Short problem
From the first line of the data below, repeat each line exactly until you reach the line with "cam.location = (0, 0, EYE);"; include that line too.

##### Data provided #####

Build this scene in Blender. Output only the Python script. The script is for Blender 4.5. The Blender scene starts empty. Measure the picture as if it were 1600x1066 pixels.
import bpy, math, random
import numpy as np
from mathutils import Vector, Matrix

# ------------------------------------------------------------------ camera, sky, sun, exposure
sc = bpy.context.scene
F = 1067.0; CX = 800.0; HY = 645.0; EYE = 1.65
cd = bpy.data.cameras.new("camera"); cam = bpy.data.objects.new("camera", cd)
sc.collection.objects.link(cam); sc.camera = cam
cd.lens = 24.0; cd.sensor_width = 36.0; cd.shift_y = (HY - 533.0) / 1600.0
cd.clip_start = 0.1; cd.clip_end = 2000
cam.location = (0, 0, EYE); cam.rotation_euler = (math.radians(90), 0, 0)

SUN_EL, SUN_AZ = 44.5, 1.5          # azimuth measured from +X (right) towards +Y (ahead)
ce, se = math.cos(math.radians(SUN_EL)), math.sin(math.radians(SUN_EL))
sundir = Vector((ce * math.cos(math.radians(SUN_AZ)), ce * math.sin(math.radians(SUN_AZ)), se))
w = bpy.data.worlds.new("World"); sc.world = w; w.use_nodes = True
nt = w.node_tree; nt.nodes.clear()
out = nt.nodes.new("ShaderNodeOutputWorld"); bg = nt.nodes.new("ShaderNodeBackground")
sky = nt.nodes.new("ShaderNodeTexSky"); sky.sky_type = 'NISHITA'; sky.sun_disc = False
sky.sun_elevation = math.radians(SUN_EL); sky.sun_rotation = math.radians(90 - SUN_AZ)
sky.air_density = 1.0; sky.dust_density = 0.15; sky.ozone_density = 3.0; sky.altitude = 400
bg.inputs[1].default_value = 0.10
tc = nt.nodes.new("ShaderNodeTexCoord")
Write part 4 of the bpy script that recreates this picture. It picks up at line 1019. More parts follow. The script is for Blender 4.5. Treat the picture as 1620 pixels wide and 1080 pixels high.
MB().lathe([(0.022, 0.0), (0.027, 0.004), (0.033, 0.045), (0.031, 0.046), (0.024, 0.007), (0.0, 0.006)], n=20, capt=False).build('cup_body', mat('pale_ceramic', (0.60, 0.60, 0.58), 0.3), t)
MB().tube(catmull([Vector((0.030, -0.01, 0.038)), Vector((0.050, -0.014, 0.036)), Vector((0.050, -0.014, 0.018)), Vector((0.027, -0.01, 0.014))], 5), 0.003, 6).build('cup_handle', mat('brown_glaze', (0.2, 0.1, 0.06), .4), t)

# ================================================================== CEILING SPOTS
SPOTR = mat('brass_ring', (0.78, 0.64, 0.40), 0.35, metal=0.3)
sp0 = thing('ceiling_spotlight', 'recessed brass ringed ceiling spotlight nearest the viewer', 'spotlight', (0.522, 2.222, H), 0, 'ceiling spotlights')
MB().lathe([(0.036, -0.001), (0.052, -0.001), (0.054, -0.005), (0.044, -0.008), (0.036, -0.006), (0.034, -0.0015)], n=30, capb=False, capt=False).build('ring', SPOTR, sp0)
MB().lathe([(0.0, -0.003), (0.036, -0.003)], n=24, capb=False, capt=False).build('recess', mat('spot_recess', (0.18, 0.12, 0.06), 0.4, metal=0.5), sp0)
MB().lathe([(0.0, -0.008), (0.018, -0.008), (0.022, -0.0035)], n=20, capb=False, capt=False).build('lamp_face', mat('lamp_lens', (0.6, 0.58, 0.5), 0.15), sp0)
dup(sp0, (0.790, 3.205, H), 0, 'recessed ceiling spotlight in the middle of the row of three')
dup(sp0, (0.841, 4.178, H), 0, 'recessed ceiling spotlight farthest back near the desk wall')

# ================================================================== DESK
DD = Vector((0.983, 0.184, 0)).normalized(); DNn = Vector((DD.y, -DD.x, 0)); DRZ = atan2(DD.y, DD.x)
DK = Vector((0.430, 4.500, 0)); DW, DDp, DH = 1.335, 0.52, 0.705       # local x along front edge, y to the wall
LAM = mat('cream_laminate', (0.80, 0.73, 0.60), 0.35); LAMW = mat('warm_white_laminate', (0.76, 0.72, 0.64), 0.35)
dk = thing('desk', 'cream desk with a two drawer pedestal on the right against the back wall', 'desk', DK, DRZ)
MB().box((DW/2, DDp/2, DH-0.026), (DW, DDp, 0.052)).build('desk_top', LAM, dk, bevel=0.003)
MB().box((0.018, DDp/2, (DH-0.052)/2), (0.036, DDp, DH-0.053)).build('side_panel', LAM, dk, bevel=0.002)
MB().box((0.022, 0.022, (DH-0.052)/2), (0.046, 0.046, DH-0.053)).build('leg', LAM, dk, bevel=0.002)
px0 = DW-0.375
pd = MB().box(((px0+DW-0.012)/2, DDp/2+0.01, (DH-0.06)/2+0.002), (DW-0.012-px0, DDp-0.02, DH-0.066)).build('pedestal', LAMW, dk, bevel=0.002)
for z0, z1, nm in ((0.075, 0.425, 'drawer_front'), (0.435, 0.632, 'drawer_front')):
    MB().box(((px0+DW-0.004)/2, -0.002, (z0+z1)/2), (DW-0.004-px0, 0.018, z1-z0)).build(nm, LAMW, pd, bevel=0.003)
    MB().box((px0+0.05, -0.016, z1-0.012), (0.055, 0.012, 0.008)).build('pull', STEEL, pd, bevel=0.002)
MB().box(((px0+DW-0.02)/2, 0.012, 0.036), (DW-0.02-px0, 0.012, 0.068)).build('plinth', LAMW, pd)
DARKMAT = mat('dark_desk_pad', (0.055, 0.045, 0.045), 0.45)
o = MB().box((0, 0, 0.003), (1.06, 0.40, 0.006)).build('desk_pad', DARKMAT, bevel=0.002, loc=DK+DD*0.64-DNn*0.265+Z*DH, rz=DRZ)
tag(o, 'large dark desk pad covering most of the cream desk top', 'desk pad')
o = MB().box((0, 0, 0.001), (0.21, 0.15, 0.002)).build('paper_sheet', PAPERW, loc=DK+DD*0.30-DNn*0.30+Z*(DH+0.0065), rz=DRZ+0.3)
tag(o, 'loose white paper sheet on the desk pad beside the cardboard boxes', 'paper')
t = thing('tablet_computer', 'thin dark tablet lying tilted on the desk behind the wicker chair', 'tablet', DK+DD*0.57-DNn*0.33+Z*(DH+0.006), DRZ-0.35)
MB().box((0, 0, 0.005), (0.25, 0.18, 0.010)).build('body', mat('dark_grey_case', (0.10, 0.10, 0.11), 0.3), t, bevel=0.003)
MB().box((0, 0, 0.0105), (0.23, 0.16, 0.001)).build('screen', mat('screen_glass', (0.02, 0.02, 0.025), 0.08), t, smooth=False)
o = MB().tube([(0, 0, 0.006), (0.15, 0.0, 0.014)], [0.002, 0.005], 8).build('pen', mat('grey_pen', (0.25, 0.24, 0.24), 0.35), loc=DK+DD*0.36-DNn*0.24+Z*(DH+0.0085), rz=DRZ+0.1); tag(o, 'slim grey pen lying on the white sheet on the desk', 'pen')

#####

Reply
Build this scene in Blender. Output only the Python script. The script is for Blender 4.5. The Blender scene starts empty. Measure the picture as if it were 1600x1066 pixels.
import bpy, math, random
import numpy as np
from mathutils import Vector, Matrix

# ------------------------------------------------------------------ camera, sky, sun, exposure
sc = bpy.context.scene
F = 1067.0; CX = 800.0; HY = 645.0; EYE = 1.65
cd = bpy.data.cameras.new("camera"); cam = bpy.data.objects.new("camera", cd)
sc.collection.objects.link(cam); sc.camera = cam
cd.lens = 24.0; cd.sensor_width = 36.0; cd.shift_y = (HY - 533.0) / 1600.0
cd.clip_start = 0.1; cd.clip_end = 2000
cam.location = (0, 0, EYE); cam.rotation_euler = (math.radians(90), 0, 0)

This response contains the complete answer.